I think the biggest actual capture is buffering. I suspect the NSA is buffering almost all communication in the USA (or maybe just international cable communications, but I'd bet all). But it's not actively used or analyzed unless something comes up. And after a few days it's deleted. If you end up shooting up a Eagles of Death Metal show in Paris, they can rewind your recent communications.
Whether that is mass surveillance is pretty questionable IMO. It's a sort of a "if a tree falls in the wood and nobody hears, does it make a sound" territory. It's really no different than the Post Office having your mail. They could rip it open, but their mere possession isn't surveillance.

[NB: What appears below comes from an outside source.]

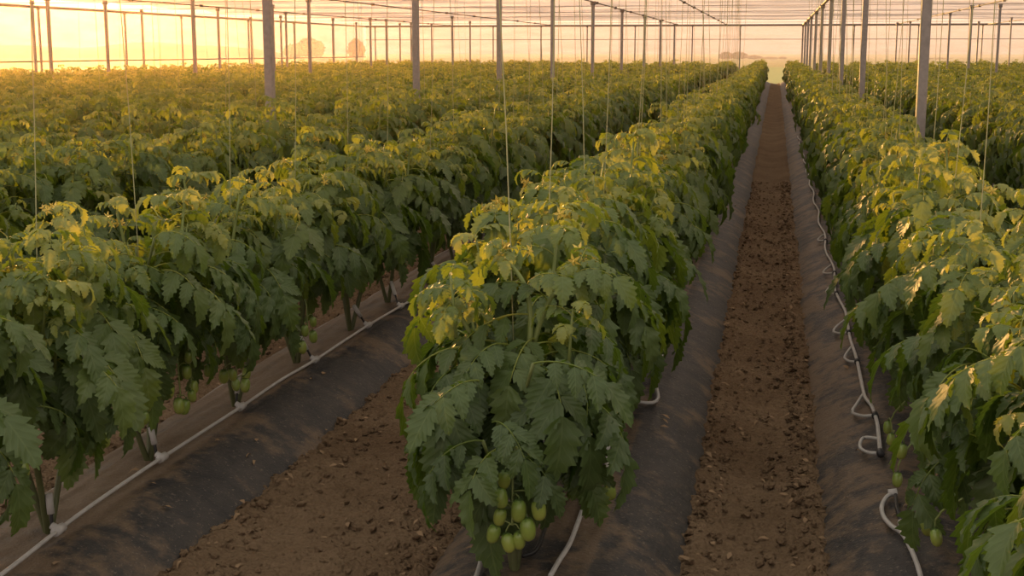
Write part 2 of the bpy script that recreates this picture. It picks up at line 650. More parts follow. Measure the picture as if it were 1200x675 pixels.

I think where you have a better argument is the meta data mass collection. They physically got that information. It's on their servers forever. And here is where the surveillance part comes in--they actually run analysis on it. They claim they only stay within "two hops" of known suspects, but that's probably BS and you get into a "6 degree of Keven Bacon" situation where two hops probably gets nearly everyone.
So I think that meta data program is the only program I've heard about from the Snowden leaks that is actually a mass surveillance of the American people.
But there is a counter argument. It's mass surveillance of information that isn't actually private, thus, it's not a intrusion of your privacy. They are only looking at data that your telephone company has on you. In fact, baring any sort of data privacy law, that information is Verizon's and they can do what they want with it. Including hand it over to the government.
And in practice, American companies keep that sort of meta data and use it for commercial purposes all the time. Hell, google doesn't even have to triangulate towers, they just use the GPS the customer paid for to track them to within 10 feet.